Well, mind-to-mind reciprocity is a universal and obvious feature of life. And many, many souls transcend their egos through pure love for the Witness of All. Thereby, they say, we can enjoy our true nature, can see the One Light shining throughout the drama linking all life’s names and forms.
So why does our insane war on life continue?
Well, for one thing, knowledge is a temptation that man will never fail to abuse. In our system, knowledge is not independently sourced from (and as) life’s holoweb, but is deemed the “intellectual property” of whoever discovers it first. Knowledge is something to be newly invented by law; it exists solely to be attached to the personal desires and motives of those involved.
Christians, on the other hand, call God “all-knowing.” Hindus call this all-pervading intelligence the Purusha, or supreme soul. In all religious traditions in fact, “He” (as it were), is called Knowledge itself.
How can we visualize this in more practical terms?
If you imagine a circle, the inner space is finite and the outer is infinite. If you accept the existence of an inner space with limited knowledge, automatically you have to accept an infinite space with infinite knowledge. Without infinite there can be no finite. The thought of one implies the other.
[Ed. Note: Read that paragraph again. Seriously.]
We feel that our minds and knowledge are limited and finite. So, there must be a source of infinite knowledge beyond that. But who owns this source?
The itch to possess temporal things is conflated with the independence of both knowledge and time. It’s the primary illusion that, once installed through linguistic trance, sustains organized authority.
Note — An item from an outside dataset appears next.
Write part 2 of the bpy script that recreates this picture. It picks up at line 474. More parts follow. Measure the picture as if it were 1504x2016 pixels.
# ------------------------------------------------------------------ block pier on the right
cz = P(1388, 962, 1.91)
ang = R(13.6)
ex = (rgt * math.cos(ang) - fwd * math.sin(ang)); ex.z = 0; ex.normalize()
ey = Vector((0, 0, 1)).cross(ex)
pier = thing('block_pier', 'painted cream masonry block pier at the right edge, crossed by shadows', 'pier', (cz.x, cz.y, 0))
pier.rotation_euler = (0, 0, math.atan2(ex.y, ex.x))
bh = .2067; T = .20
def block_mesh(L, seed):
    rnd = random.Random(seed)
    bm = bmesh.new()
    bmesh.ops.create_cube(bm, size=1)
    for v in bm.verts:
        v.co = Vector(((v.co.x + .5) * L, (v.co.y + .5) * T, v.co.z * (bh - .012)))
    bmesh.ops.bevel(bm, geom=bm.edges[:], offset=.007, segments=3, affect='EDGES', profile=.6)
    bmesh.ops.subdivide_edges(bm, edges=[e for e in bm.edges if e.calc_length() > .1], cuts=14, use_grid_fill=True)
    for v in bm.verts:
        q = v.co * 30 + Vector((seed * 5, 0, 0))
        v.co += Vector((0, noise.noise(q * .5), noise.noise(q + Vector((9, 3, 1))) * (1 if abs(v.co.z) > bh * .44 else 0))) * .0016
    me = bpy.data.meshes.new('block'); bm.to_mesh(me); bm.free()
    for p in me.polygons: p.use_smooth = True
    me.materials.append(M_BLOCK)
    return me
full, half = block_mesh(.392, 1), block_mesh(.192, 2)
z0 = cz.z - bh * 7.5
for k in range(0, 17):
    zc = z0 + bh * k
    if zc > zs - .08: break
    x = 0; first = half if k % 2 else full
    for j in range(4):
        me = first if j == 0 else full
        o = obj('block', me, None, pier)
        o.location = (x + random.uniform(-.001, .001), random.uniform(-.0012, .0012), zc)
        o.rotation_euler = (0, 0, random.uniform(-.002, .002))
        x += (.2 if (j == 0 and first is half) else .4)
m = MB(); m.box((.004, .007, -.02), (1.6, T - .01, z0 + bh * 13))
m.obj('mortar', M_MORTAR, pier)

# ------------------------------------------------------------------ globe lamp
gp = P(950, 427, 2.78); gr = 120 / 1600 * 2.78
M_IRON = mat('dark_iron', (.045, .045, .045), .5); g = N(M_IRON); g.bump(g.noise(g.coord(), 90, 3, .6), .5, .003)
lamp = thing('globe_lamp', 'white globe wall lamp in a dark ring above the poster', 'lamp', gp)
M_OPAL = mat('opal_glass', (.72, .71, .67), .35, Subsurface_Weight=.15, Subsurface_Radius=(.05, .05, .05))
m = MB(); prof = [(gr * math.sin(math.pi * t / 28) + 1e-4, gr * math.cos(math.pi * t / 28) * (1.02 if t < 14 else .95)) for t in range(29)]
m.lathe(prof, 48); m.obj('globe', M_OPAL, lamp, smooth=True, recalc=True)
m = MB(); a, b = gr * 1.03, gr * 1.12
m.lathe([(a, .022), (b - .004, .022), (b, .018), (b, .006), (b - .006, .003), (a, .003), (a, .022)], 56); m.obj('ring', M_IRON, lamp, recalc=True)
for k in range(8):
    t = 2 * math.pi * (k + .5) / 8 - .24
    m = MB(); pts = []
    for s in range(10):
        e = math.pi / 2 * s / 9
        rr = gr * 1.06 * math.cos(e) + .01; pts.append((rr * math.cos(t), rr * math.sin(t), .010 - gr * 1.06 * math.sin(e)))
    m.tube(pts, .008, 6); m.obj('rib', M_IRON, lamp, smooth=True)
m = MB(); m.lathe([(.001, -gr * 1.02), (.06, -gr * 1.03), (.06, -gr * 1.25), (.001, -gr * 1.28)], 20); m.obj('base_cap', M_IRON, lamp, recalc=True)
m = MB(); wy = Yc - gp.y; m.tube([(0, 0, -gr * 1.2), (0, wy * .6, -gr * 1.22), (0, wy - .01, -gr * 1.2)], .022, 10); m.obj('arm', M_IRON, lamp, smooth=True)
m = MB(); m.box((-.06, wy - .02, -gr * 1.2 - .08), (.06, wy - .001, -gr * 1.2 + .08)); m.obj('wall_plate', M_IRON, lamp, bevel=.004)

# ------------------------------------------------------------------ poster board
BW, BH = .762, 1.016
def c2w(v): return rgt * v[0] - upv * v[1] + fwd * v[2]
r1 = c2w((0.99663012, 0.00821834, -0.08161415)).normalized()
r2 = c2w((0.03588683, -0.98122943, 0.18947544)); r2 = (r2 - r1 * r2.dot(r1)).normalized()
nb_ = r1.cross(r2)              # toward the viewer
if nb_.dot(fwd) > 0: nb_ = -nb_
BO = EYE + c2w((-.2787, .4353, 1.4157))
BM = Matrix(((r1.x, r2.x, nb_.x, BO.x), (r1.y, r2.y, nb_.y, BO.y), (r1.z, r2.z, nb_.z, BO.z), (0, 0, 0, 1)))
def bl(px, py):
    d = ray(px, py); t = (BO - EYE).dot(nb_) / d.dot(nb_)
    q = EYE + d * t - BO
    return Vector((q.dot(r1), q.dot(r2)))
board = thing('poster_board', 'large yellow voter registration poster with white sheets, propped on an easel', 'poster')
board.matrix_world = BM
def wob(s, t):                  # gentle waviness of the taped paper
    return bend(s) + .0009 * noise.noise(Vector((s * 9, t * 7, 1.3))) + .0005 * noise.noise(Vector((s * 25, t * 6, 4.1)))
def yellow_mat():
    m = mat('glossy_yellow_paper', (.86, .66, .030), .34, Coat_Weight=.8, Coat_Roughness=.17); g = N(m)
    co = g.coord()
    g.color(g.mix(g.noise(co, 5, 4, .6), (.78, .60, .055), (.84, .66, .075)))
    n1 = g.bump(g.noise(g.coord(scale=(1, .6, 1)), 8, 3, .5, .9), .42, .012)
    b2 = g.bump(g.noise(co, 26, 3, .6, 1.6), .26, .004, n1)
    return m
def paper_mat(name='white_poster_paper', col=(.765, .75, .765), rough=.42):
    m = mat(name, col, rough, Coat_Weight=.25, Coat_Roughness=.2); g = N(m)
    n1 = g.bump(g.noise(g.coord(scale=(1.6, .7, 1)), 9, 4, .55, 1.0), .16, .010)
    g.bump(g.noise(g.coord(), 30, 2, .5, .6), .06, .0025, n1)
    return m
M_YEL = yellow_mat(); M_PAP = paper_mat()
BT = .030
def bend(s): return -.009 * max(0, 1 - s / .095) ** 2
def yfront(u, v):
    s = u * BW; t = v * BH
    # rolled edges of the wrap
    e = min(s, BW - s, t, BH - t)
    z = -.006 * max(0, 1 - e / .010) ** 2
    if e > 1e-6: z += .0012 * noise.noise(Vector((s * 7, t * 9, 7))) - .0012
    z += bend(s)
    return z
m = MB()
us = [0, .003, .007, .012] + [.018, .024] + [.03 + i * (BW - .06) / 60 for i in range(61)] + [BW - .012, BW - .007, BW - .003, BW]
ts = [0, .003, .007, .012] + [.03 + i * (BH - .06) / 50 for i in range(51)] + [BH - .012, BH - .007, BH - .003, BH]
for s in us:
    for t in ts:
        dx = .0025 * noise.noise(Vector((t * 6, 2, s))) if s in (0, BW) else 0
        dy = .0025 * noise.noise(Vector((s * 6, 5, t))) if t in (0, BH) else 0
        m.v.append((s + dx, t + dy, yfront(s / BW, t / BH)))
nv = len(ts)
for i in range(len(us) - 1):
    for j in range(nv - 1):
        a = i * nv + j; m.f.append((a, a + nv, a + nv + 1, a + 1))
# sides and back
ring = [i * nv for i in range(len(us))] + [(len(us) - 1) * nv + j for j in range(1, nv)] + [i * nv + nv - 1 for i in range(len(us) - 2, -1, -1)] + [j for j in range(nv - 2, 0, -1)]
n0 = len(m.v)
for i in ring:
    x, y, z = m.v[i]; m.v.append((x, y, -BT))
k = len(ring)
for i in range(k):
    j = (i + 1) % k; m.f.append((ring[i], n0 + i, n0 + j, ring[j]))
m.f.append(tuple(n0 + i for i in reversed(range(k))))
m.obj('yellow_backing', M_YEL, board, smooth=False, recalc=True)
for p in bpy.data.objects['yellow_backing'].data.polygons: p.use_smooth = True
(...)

How are we going to find peace with nature? I like this quote from the Gospel of Thomas:
“Jesus said: If your leaders tell you, ‘See, the kingdom is in heaven’ then the birds of heaven will be before you. If they tell you, ‘It is in the sea,’ then the fish will be before you. But the kingdom is inside you and outside you. When you know yourselves you will be known; and you will know that you are children of the living father. But if you do not know yourselves, you live in poverty and you are poverty.”
Like the water the fish are swimming in but can’t see, we are blind to our own programming. In ordinary dualistic consciousness we cannot know this unity state, this kingdom of heaven, however much we might yearn for it. That’s because our mind collapses everything into a translation of our personal history, into the primacy of ‘I, Me. and Mine.’
It will take a whole lot of locally produced loaves and fishes to keep things going if the trucks stop rolling.
Let’s begin thinking bigger at the scale of sustaining our whole watershed communities. The restoration of simple trust, and thereby the control of, our government, will be the intended product.
But how can we do it? The Farm Resettlement Congress offers bioregionalism as a watershed-bounded, holistic model of economic decentralization as the most likely way to preserve the Ozark heritage. It is an open-source template that prioritizes health and well-being in rural Americana.
Balance means to go beyond what we’ve been willing to look at so far, means illuminating the cube of our “certain truths” from new angles. This is the key to bringing back our young people from the urban wilderness and reconnecting families with the land. The slogan, “Permaculture Nation in Our Generation” is doing just this by sending a signal in shorthand: “Bring me a higher love!”